個人的には『エースをねらえ!』より上ではないかと思っているのだが、同調者は少ない。(評点5.0)
《小学館》
『GS美神 極楽大作戦!!』14巻(椎名高志)
これも復刊本。連載当時、そろそろ人気が下り坂になるあたりの話。いま読むと、締切に追われて苦労してたのが丸わかりである。ちなみに昨年12月に出版された同著者の短編集『GSホームズ極楽大作戦』はバカ売れでした。(評点5.0)
『吼えろペン』10巻(島本和彦)
著者本人があとがきマンガで描いているように、恋愛ネタは照れがあるようで、イマイチ冴えがない。でも、今回の仮面編集ネタはおもしろかったよ。

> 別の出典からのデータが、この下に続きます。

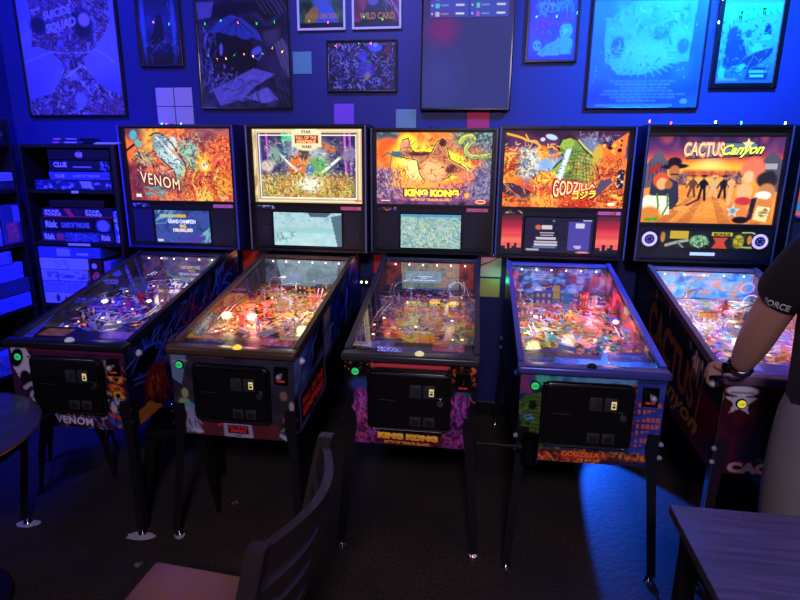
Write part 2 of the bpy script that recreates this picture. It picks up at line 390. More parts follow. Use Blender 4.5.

日本一読むと元気になるマンガ。←これは褒めすぎ(評点6.0)
《双葉社》
『珍犬デュカスのミステリー』(坂田靖子)
いつどこでどこから読んでも坂田靖子。
すきなひとはすき。ものたりないひとにはものたりない。(評点5.0)
《芳文社》
『女クラのおきて』第1巻(師走冬子)
『私立T女子学園』(by竹田エリ)という同ジャンルの巨峰とは比較するべくもない、ゆる〜い4コマ。これが芳文社という土俵の限度なのか?(評点4.0)
《マッグガーデン》
『伊賀ずきん』1巻(たなかのか)
おのれの絵の拙さを利用した“くノ一”ギャグマンガ。師匠はただの棒線である。
こーゆーの受けつけないひとは多いだろうなあ。(評点4.5)
《メディアファクトリー》
『信長』8巻(池上遼一/工藤かずや)
池上版・信長、やっと全巻刊行。
おとなしくまとめてしまった。この二人でこの程度の作品とは、非常に残念である。